Lowongan Tak Kenal Ijazah Saja: Saat Surat Lamaran Butuh Cerita, Bukan Sekadar Data
"Dalam huruf-huruf yang sederhana, tersimpan gambaran siapa diri kita sebenarnya."
Oleh Karnita
Pendahuluan: Antara Surat dan Nasib yang Dipertaruhkan
Minggu pagi, 14 Juli 2024, Kompas.com menerbitkan sebuah artikel berjudul “HRD Tak Lagi Baca CV Saja, Tapi Narasi di Baliknya”. Dalam laporan tersebut, praktisi rekrutmen menyebut bahwa surat lamaran kerja kini menjadi titik perhatian utama dalam proses seleksi awal, terutama ketika pelamar memiliki kualifikasi teknis yang relatif seimbang. Surat lamaran bukan lagi pelengkap, melainkan pembuka ruang kepercayaan.
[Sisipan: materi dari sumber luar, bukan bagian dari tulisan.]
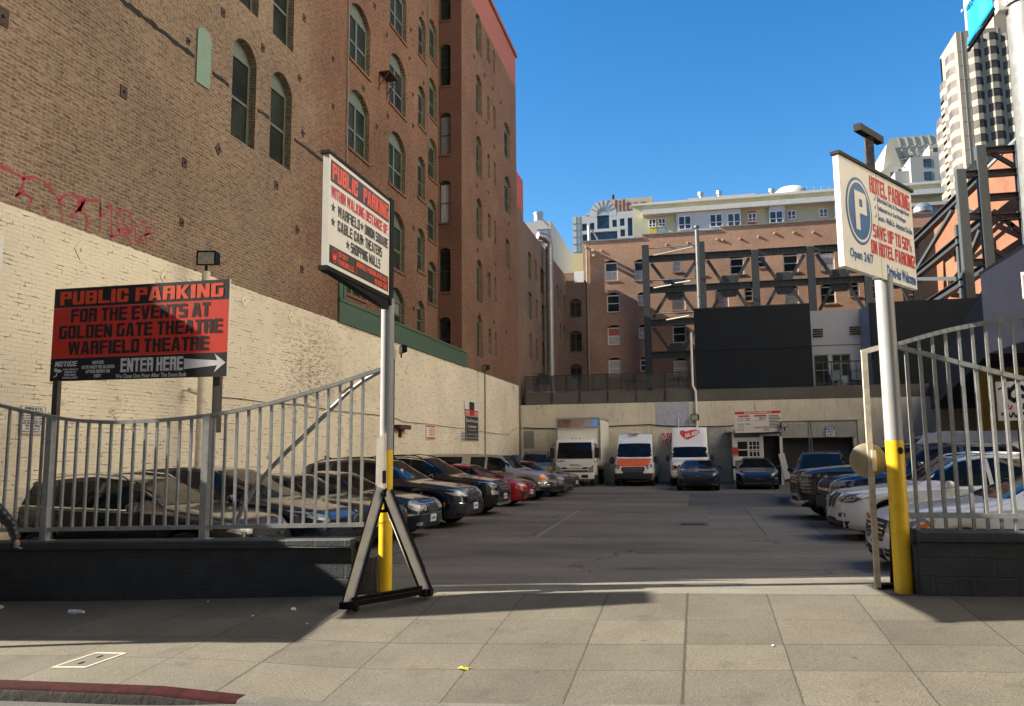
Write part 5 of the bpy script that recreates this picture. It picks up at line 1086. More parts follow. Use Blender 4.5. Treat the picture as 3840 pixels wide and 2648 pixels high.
for k in range(4): B_.rect(b, w_ * (.02 + .07 * k), w_ * (.06 + .07 * k), 0, h_ * .25, .015, .02); B_.rect(b, w_ * (.73 + .07 * k), w_ * (.77 + .07 * k), 0, h_ * .25, .015, .02)
b.build('red_print', CRIMSON_S, t)
t, B_, w_, h_ = wallsign(1729, 1617, 1743, 1655, 'small pale blue notice left of the black attendant sign'); b = MB(); B_.rect(b, 0, w_, 0, h_, 0, .012); b.build('board', M('pale_blue_notice', (.45, .5, .52), .5), t); b = MB()
for k in range(3): B_.rect(b, .05, w_ - .05, h_ * (.15 + .28 * k), h_ * (.3 + .28 * k), .012, .015)
b.build('print', STEEL_L, t)
t, B_, w_, h_ = wallsign(1273, 1600, 1290, 1632, 'faded white notice low on the cream wall behind the fence bars'); b = MB(); B_.rect(b, 0, w_, 0, h_, 0, .01); b.build('board', M('faded_notice', (.62, .57, .48), .7), t)

# ================================================================== street edge: low walls, fences, gate, signs
YW0, YW1 = 9.9, 10.3
def lowwall(xa, xb, za, zb, label):
    t = thing('low_wall', label, 'wall', ((xa + xb) / 2, 10.1, zf((xa + xb) / 2)))
    b = MB(); n = 14; xs_ = [xa + (xb - xa) * k / n for k in range(n + 1)]; zt = lambda x: za + (zb - za) * (x - xa) / (xb - xa)
    prof = lambda x: [(YW0 + .02, zf(x) - .4), (YW0 + .02, zt(x) - .13), (YW0 - .02, zt(x) - .1), (YW0 - .02, zt(x) - .012), (YW0 - .005, zt(x)), (YW1 + .005, zt(x)), (YW1 + .02, zt(x) - .012), (YW1 + .02, zf(x) - .4)]
    m = 8
    for x in xs_: b.v += [Vector((x, y, z)) for y, z in prof(x)]
    for i in range(n):
        for j in range(m - 1): b.f.append([i * m + j, (i + 1) * m + j, (i + 1) * m + j + 1, i * m + j + 1])
    b.f.append(list(range(m))); b.f.append([n * m + j for j in range(m)][::-1]); b.build('blockwork', WALLM, t); return t
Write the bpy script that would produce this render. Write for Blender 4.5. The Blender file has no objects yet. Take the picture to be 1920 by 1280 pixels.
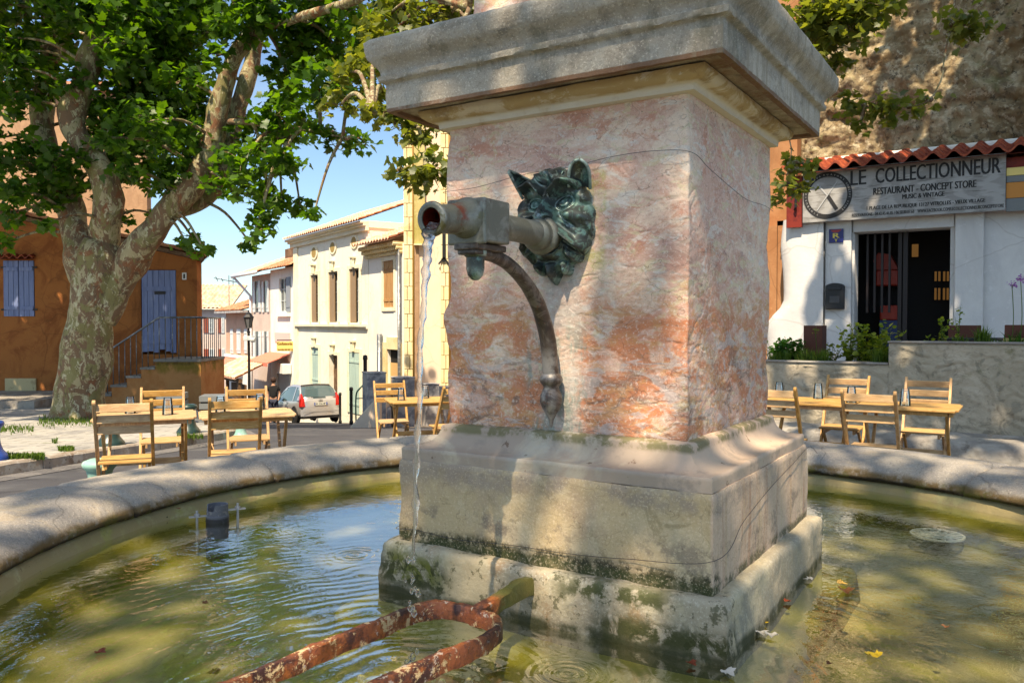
import bpy, bmesh, math, random
import numpy as np
from mathutils import Vector, Matrix, noise, Euler
R = math.radians
random.seed(7)
rng = np.random.default_rng(11)
SC = bpy.context.scene
COL = SC.collection
F = 1533.0; EYE = 1.35; HORIZ = 605.0

def P(px, py, d):
    """world point seen at photo pixel (px,py) at distance d"""
    return Vector(((px-960)/F*d, d, EYE-(py-HORIZ)/F*d))
def smooth(a, b, x):
    t = min(1, max(0, (x-a)/(b-a) if b != a else 0)); return t*t*(3-2*t)
def gz(x, y):
    rho = x/y if y > 1 else 0
    w = smooth(-.40, -.345, rho)
    wr = 1-smooth(.02, .2, rho)
    z = -.045*min(max(0, y-5), 60)*wr
    z -= .072*max(0, y-13)*w*wr if y < 60 else .072*47*w*wr
    return z

# ---------------------------------------------------------------- objects
def link(o, parent=None):
    COL.objects.link(o)
    if parent is not None: o.parent = parent
    return o
def tag(o, label=None, cat=None, group=None, kind=None):
    if label: o['label'] = label
    if cat: o['category'] = cat
    if group: o['group'] = group
    if kind: o['kind'] = kind
    return o
def thing(name, label, cat, loc=(0,0,0), rz=0, group=None):
    o = bpy.data.objects.new(name, None); link(o)
    o.location = loc; o.rotation_euler = (0, 0, rz)
    return tag(o, label, cat, group)
def children(o): return [c for c in bpy.data.objects if c.parent == o]
def copy_tree(o, parent=None):
    c = o.copy(); COL.objects.link(c); c.parent = parent
    for ch in KIDS.get(o.name, []) if False else children(o): copy_tree(ch, c)
    return c

class MB:
    def __init__(s): s.v = []; s.f = []
    def add(s, vs, fs):
        n = len(s.v); s.v.extend([tuple(v) for v in vs]); s.f.extend([tuple(i+n for i in f) for f in fs]); return s
    def box(s, c, d, rot=None):
        x, y, z = d[0]/2, d[1]/2, d[2]/2
        vs = [Vector(p) for p in ((-x,-y,-z),(x,-y,-z),(x,y,-z),(-x,y,-z),(-x,-y,z),(x,-y,z),(x,y,z),(-x,y,z))]
        if rot is not None:
            m = rot if isinstance(rot, Matrix) else Euler(rot).to_matrix()
            vs = [m @ v for v in vs]
        c = Vector(c); vs = [v+c for v in vs]
        return s.add(vs, ((0,3,2,1),(4,5,6,7),(0,1,5,4),(1,2,6,5),(2,3,7,6),(3,0,4,7)))
    def bx(s, x0, x1, y0, y1, z0, z1):
        return s.box(((x0+x1)/2,(y0+y1)/2,(z0+z1)/2), (abs(x1-x0),abs(y1-y0),abs(z1-z0)))
    def bar(s, a, b, w, t, up=(0,0,1)):
        """rectangular bar from a to b, width w sideways, t in the up direction"""
        a, b = Vector(a), Vector(b); d = (b-a); L = d.length; d.normalize()
        side = d.cross(Vector(up)); 
        if side.length < 1e-4: side = d.cross(Vector((1,0,0)))
        side.normalize(); u = side.cross(d)
        m = Matrix((side, u, d)).transposed()
        return s.box((a+b)/2, (w, t, L), m)
    def tube(s, pts, rad, seg=12, cap=True, nz=0, nf=3, rot0=0, flat=1.0):
        pts = [Vector(p) for p in pts]; n = len(pts)
        if not hasattr(rad, '__len__'): rad = [rad]*n
        rings = []; prev = None
        for i in range(n):
            t = (pts[min(i+1, n-1)]-pts[max(i-1, 0)]).normalized()
            if prev is None:
                u = t.orthogonal().normalized() if abs(t.z) > .95 else Vector((0,0,1)).cross(t).normalized()
            else:
                u = prev-t*prev.dot(t); u.normalize()
            prev = u; w = t.cross(u)
            ring = []
            for k in range(seg):
                a = 2*math.pi*k/seg+rot0
                dv = u*math.cos(a)+w*math.sin(a)*flat
                r = rad[i]
                p = pts[i]+dv*r
                if nz: p = p+dv*noise.noise(p*nf)*nz*r
                ring.append(p)
            rings.append(ring)
        vs = [p for r in rings for p in r]; fs = []
        for i in range(n-1):
            for k in range(seg):
                k2 = (k+1) % seg
                fs.append((i*seg+k, i*seg+k2, (i+1)*seg+k2, (i+1)*seg+k))
        if cap:
            fs.append(tuple(range(seg-1, -1, -1))); fs.append(tuple(range((n-1)*seg, n*seg)))
        return s.add(vs, fs)
    def lathe(s, prof, seg=24, c=(0,0,0), axis=None):
        """prof: (r,z) list; closed by caps if r==0"""
        c = Vector(c); m = axis if axis is not None else Matrix.Identity(3)
        vs = []; fs = []; n = len(prof)
        for r, z in prof:
            for k in range(seg):
                a = 2*math.pi*k/seg
                vs.append(c+m @ Vector((r*math.cos(a), r*math.sin(a), z)))
        for i in range(n-1):
            for k in range(seg):
                k2 = (k+1) % seg
                fs.append((i*seg+k, i*seg+k2, (i+1)*seg+k2, (i+1)*seg+k))
        return s.add(vs, fs)
    def prism(s, poly, depth, fr=None):
        """poly: 2d (x,z) outline extruded along +y by depth; fr maps"""
        n = len(poly)
        vs = [Vector((x, 0, z)) for x, z in poly]+[Vector((x, depth, z)) for x, z in poly]
        if fr: vs = [fr(v) for v in vs]
        fs = [tuple(range(n)), tuple(range(2*n-1, n-1, -1))]
        for i in range(n):
            j = (i+1) % n; fs.append((i, i+n, j+n, j))
        return s.add(vs, fs)
    def grid(s, nu, nv, fn, wrap=False):
        vs = [fn(i/(nu-1) if not wrap else i/nu, j/(nv-1)) for j in range(nv) for i in range(nu)]
        fs = []
        for j in range(nv-1):
            for i in range(nu if wrap else nu-1):
                i2 = (i+1) % nu
                fs.append((j*nu+i, j*nu+i2, (j+1)*nu+i2, (j+1)*nu+i))
        return s.add(vs, fs)
    def build(s, name, mat, parent=None, smooth=False, bev=0, loc=None, angle=None):
        me = bpy.data.meshes.new(name); me.from_pydata([tuple(v) for v in s.v], [], s.f)
        bm = bmesh.new(); bm.from_mesh(me); bmesh.ops.recalc_face_normals(bm, faces=bm.faces); bm.to_mesh(me); bm.free()
        if mat: me.materials.append(mat)
        o = bpy.data.objects.new(name, me); link(o, parent)
        if smooth:
            me.polygons.foreach_set('use_smooth', [True]*len(me.polygons))
            if angle: me.set_sharp_from_angle(angle=R(angle))
        if bev:
            b = o.modifiers.new('bevel', 'BEVEL'); b.width = bev; b.segments = 2; b.limit_method = 'ANGLE'; b.angle_limit = R(40)
        if loc is not None: o.location = loc
        return o

def catmull(pts, n=8):
    pts = [Vector(p) if not isinstance(p, Vector) else p for p in pts]
    out = []
    for i in range(len(pts)-1):
        p0 = pts[max(i-1, 0)]; p1 = pts[i]; p2 = pts[i+1]; p3 = pts[min(i+2, len(pts)-1)]
        for k in range(n):
            t = k/n
            out.append(.5*((2*p1)+(p2-p0)*t+(2*p0-5*p1+4*p2-p3)*t*t+(3*p1-p0-3*p2+p3)*t**3))
    out.append(pts[-1]); return out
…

Penulis tertarik menyoroti isu ini karena masih banyak siswa SMA/sederajat, terutama kelas XII, yang belum mengenal pentingnya surat lamaran sebagai bagian dari identitas profesional. Di tengah tren rekrutmen digital dan platform rekrutmen daring, surat lamaran sering dianggap sebagai beban administratif belaka. Padahal, ia adalah dokumen paling personal dalam keseluruhan proses pencarian kerja atau magang pertama.
Relevansinya tak hanya bagi lulusan perguruan tinggi, tapi juga untuk pelajar SMK dan SMA yang hendak langsung bekerja atau mengikuti program vokasi. Di situlah urgensinya: dunia pendidikan menengah harus mulai mempersiapkan siswa bukan hanya secara akademik, tapi juga dalam keterampilan komunikasi profesional—dimulai dari menulis surat lamaran yang jujur, reflektif, dan mencerminkan karakter.
1. Surat Lamaran Bukan Formulir Kosong
Surat lamaran kerja sering kali dianggap sekadar lampiran administratif. Banyak pelamar menggunakan format seragam dari internet, hanya mengganti nama perusahaan dan posisi yang dilamar. Akibatnya, surat lamaran kehilangan makna komunikatifnya: tak lagi menjadi medium untuk mengenalkan diri, melainkan sekadar daftar isi ulang dari CV. Padahal, surat lamaran adalah titik temu pertama antara pelamar dan perusahaan—ruang awal untuk saling mengenal secara tulus.